England and their supporters will approach Wembley tomorrow as much in trepidation as anticipation. The fear is that the stumbling win over Japan and the scrambled draw with Sweden will merely prove the chaos before the storm.

In the circumstances Brazil, who have shown during the Umbro Cup that they take their position as world champions very seriously indeed, would not appear to be the ideal opponents for an uncertain England. But Brazil tend to bring the best out of English players, however tired they may be after a long season. There will, for certain, be no repeat of the complacent, half-hearted display that so disappointed Wembley last Saturday.

England did play better against Sweden at Elland Road on Thursday, but their defending, normally one of their strengths under Terry Venables, was lamentable. Poor marking and bad errors were primarily responsible, but so was an inability to defend as a team.

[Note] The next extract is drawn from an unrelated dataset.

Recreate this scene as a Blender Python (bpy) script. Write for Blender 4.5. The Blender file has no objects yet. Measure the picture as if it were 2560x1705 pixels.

Much of this was due to the surfeit of attacking-minded players in midfield. Peter Beardsley, while making a useful contribution going forward, lacked the discipline required of a wing-half while John Barnes, shorn of the protection given him at Liverpool, was over-run in the anchor role.

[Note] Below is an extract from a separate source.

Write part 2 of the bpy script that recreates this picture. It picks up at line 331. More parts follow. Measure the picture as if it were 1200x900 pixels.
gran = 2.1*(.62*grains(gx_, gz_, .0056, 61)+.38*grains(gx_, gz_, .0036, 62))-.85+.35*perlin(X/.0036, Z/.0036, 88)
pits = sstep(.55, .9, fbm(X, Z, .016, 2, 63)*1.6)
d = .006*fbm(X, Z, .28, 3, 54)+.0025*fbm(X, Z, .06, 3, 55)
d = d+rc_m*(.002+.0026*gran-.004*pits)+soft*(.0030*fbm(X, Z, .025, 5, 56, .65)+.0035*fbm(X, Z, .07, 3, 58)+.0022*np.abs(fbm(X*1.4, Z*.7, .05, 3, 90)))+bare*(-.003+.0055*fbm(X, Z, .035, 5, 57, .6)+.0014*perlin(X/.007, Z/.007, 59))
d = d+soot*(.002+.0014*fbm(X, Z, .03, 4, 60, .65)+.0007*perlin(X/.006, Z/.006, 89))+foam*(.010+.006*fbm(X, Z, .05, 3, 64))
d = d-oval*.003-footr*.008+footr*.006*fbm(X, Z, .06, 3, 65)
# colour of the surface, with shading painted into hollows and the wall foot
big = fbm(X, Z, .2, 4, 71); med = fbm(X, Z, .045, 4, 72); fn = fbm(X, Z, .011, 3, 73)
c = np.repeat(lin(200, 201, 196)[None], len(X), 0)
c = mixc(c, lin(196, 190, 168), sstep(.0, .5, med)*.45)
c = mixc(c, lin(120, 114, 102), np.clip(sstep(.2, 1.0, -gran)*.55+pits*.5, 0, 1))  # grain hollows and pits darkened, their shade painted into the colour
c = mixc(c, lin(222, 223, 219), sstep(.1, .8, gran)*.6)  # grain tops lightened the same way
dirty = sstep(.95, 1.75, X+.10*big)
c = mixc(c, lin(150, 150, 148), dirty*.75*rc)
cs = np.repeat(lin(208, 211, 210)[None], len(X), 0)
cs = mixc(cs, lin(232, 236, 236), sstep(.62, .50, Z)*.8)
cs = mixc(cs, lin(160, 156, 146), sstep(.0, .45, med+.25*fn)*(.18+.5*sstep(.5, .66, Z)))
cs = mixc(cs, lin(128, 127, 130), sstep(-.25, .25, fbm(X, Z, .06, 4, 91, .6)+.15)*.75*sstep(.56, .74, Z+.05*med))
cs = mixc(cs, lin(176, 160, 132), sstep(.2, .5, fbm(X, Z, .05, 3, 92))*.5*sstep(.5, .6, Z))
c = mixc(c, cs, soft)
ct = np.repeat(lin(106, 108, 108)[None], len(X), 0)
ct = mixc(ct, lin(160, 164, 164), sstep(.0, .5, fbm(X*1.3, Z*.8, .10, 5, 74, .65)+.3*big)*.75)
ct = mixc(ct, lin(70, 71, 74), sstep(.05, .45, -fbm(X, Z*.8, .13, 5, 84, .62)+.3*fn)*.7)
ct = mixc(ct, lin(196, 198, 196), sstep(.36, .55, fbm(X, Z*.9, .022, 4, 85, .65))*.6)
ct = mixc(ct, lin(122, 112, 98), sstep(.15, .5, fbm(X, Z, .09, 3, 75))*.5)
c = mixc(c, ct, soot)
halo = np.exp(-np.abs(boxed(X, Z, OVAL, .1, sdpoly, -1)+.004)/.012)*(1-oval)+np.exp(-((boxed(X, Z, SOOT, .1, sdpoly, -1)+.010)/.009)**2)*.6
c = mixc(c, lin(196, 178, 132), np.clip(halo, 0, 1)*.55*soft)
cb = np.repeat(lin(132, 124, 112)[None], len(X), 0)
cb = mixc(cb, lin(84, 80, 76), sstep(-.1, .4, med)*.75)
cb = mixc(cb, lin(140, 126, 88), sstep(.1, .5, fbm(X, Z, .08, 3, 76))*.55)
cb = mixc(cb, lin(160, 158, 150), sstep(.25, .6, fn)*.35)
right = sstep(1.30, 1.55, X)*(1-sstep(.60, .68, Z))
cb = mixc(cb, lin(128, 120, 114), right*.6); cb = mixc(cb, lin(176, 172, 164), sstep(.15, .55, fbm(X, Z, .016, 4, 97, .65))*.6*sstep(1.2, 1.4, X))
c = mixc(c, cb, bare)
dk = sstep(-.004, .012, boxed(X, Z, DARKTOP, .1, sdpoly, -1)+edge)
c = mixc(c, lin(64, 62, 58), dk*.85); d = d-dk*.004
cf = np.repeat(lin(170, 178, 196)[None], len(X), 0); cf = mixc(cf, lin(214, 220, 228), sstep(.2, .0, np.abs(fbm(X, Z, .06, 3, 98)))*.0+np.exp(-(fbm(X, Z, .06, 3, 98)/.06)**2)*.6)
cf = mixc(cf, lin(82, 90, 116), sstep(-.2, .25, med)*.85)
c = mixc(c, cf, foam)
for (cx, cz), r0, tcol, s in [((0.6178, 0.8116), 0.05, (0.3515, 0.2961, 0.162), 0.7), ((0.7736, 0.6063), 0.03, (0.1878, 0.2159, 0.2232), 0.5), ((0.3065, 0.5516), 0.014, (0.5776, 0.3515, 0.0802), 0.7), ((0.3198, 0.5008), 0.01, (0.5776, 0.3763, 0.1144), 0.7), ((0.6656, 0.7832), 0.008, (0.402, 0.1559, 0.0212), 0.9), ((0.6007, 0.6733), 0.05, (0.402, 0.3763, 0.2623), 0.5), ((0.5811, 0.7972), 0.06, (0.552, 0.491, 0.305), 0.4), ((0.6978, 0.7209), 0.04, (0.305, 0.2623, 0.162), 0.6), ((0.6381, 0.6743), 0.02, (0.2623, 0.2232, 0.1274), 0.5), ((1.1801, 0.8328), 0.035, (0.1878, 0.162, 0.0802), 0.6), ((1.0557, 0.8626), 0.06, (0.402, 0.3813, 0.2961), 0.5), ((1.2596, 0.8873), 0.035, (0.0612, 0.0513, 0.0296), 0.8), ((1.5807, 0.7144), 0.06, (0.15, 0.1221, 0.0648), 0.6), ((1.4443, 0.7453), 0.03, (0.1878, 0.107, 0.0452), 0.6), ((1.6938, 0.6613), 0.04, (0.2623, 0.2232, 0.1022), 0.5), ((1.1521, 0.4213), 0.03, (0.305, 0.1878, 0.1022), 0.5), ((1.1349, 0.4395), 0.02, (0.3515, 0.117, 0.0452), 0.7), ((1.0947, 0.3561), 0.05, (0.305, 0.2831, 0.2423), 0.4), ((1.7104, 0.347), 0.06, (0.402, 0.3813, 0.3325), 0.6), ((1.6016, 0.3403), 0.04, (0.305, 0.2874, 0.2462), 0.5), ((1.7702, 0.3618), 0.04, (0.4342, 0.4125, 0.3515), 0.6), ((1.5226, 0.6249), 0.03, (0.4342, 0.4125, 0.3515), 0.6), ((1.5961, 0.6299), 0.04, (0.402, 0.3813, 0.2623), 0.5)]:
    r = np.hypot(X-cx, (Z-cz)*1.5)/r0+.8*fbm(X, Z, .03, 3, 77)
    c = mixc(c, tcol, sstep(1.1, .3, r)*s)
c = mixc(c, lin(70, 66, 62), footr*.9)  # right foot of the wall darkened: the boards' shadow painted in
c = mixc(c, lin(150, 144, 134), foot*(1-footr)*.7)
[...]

David Batty, while not fully fit, seems sure to start today but he is not really the answer. England need a Dunga or two, but the Brazilian midfielder is a rarity. Should Paul Ince go to Italy, it will be interesting to see how his game develops.

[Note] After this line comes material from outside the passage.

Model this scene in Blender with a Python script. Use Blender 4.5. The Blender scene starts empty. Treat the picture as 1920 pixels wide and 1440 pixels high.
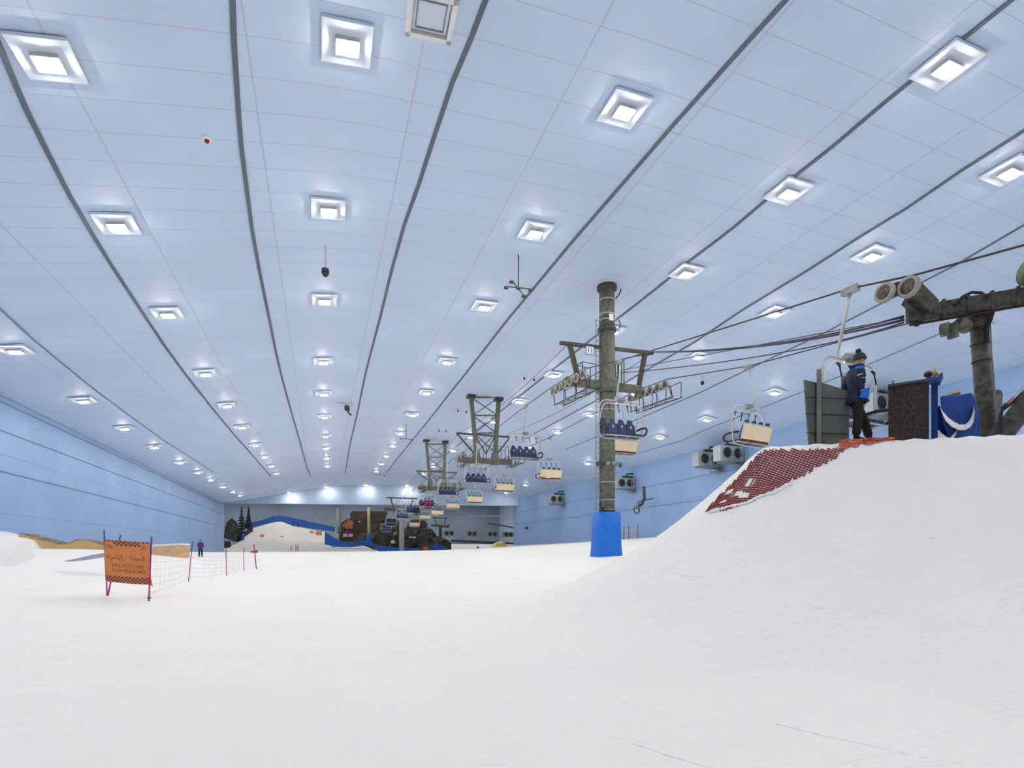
import bpy, bmesh, math, random
import numpy as np
from mathutils import Vector, Matrix, noise
random.seed(7)
SC = bpy.context.scene
C = SC.collection
PI = math.pi

# ------------------------------------------------------------------ camera
F, EYE = 1000.0, 1.5
PSI = math.atan((960-602)/F)
cs, sn = math.cos(PSI), math.sin(PSI)
cam = bpy.data.cameras.new('camera'); camo = bpy.data.objects.new('camera', cam); C.objects.link(camo)
cam.sensor_width = 36; cam.lens = F/1920*36; cam.shift_y = 313/1920
cam.clip_start = 0.05; cam.clip_end = 800
camo.location = (0, 0, EYE); camo.rotation_euler = (PI/2, 0, -PSI)
SC.camera = camo
# ------------------------------------------------------------------ world, exposure
w = bpy.data.worlds.new('world'); SC.world = w; w.use_nodes = True
w.node_tree.nodes['Background'].inputs[0].default_value = (0.5, 0.6, 0.75, 1)
w.node_tree.nodes['Background'].inputs[1].default_value = 0.02
vs = SC.view_settings
vs.view_transform = 'Standard'; vs.look = 'None'; vs.exposure = 0.0; vs.gamma = 1; vs.use_curve_mapping = False
SC.cycles.diffuse_bounces = 3; SC.cycles.glossy_bounces = 2; SC.cycles.max_bounces = 4
SC.cycles.adaptive_threshold = 0.05
LAMP = 272.0     # radiance of a floodlight lens

# ------------------------------------------------------------------ pixel -> place helpers (for measuring where things stand)
def ray(px, py):
    x = (px-960)/F; z = (1033-py)/F
    return Vector((sn+x*cs, cs-x*sn, z))
EO = Vector((0, 0, EYE))
def atY(px, py, Y): d = ray(px, py); return EO+d*(Y/d.y)
def atX(px, py, X): d = ray(px, py); return EO+d*(X/d.x)
def atD(px, py, D): return EO+ray(px, py)*D
def at_surf(px, py, fn, t0=3, t1=260, below=True):
    d = ray(px, py); t = t0; last = None
    while t < t1:
        p = EO+d*t; v = p.z-fn(p.x, p.y)
        if last is not None and (last > 0) != (v > 0):
            a, b = t-0.25, t
            for _ in range(20):
                m = (a+b)/2; q = EO+d*m
                if (q.z-fn(q.x, q.y) > 0) == (last > 0): a = m
                else: b = m
            q = EO+d*a; return Vector((q.x, q.y, fn(q.x, q.y)))
        last = v; t += 0.25
    p = EO+d*t1; return p

# ------------------------------------------------------------------ materials
def mat(name, col, rough=0.6, metal=0.0, spec=0.3, var=0.0, vscale=3.0, bump=0.0, bscale=20.0, emit=None, alpha=None, col2=None, stretch=(1, 1, 1)):
    m = bpy.data.materials.new(name); m.use_nodes = True
    nt = m.node_tree; b = nt.nodes['Principled BSDF']
    b.inputs['Base Color'].default_value = (*col, 1); b.inputs['Roughness'].default_value = rough
    b.inputs['Metallic'].default_value = metal; b.inputs['Specular IOR Level'].default_value = spec
    if emit: b.inputs['Emission Color'].default_value = (*col, 1); b.inputs['Emission Strength'].default_value = emit
    tc = nt.nodes.new('ShaderNodeTexCoord'); mp = nt.nodes.new('ShaderNodeMapping'); mp.inputs['Scale'].default_value = stretch
    nt.links.new(tc.outputs['Object'], mp.inputs[0])
    if var > 0 or col2:
        n = nt.nodes.new('ShaderNodeTexNoise'); n.inputs['Scale'].default_value = vscale; n.inputs['Detail'].default_value = 6
        nt.links.new(mp.outputs[0], n.inputs['Vector'])
        r = nt.nodes.new('ShaderNodeValToRGB'); nt.links.new(n.outputs[0], r.inputs[0])
        c2 = col2 or tuple(min(1, c*(1+var)) for c in col)
        c1 = col if col2 else tuple(c*(1-var) for c in col)
        r.color_ramp.elements[0].color = (*c1, 1); r.color_ramp.elements[1].color = (*c2, 1)
        r.color_ramp.elements[0].position = 0.35; r.color_ramp.elements[1].position = 0.65
        nt.links.new(r.outputs[0], b.inputs['Base Color'])
    if bump > 0:
        n = nt.nodes.new('ShaderNodeTexNoise'); n.inputs['Scale'].default_value = bscale; n.inputs['Detail'].default_value = 5
        nt.links.new(mp.outputs[0], n.inputs['Vector'])
        bp = nt.nodes.new('ShaderNodeBump'); bp.inputs['Strength'].default_value = bump; bp.inputs['Distance'].default_value = 0.05
        nt.links.new(n.outputs[0], bp.inputs['Height']); nt.links.new(bp.outputs[0], b.inputs['Normal'])
    return m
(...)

Venables was, as ever, upbeat about his team. He refuses to criticise his players in public, realising, unlike his predecessor, that to do so is to lose them. He was also right to pick out England's movement in attack, which was better than at any time this season. Alan Shearer and Teddy Sheringham combined well and gave plenty of options to a midfield in which Darren Anderton was again the best performer.

Gascoigne, when he came on, added a spark although, according to the Swedes, his propensity to become over-involved was again evident. When England scored their crucial second goal Sweden were down to 10 men, as Magnus Erlingmark was off the field nursing a broken nose caused by a Gascoigne elbow. Gascoigne may start today, but is more likely to be a substitute again.

Even with Gascoigne England lacked the cohesion of their opponents, who had made at least as many changes as England.Venables rebutted criticism of his selection policy by comparing the 37 players he has capped with the 44 used by Brazil since the World Cup, but this is a double-edged argument - constant changing does not seem to have affected Brazil's defensive discipline, even if it does occasionally expose some of their more adventurous forward passing.

When this match was conceived it was with the hope that England would go into it bolstered by two victories and with their first-choice side in place. Injuries and unavailability have robbed Venables of Tony Adams, Ince, Rob Jones and David Seaman, all of whom would be in his first-choice team. The replacements, so far, have not proved adequate.

At least the Umbro Cup is dispelling the high expectations Venables complains of. Thoughts of England winning the European Championship seem increasingly fanciful. Given the continued progress of such sides as Bulgaria, Romania and Croatia, none of whom will be seeded, simply qualifying for the knock- out stage may be an achievement in itself.

n Tommy Svensson, the Sweden coach, is forced to make at least two changes for today's match with Japan at the City Ground, Nottingham. Svensson has lost the cutting edge of his side with both Hakan Mild and Magnus Erlingmark absent. Mild, who scored twice in the 3-3 draw with England, has flown to Switzerland as he is needed by his club, Servette, for a league game. Erlingmark will be resting after having his nose broken in a challenge with Paul Gascoigne.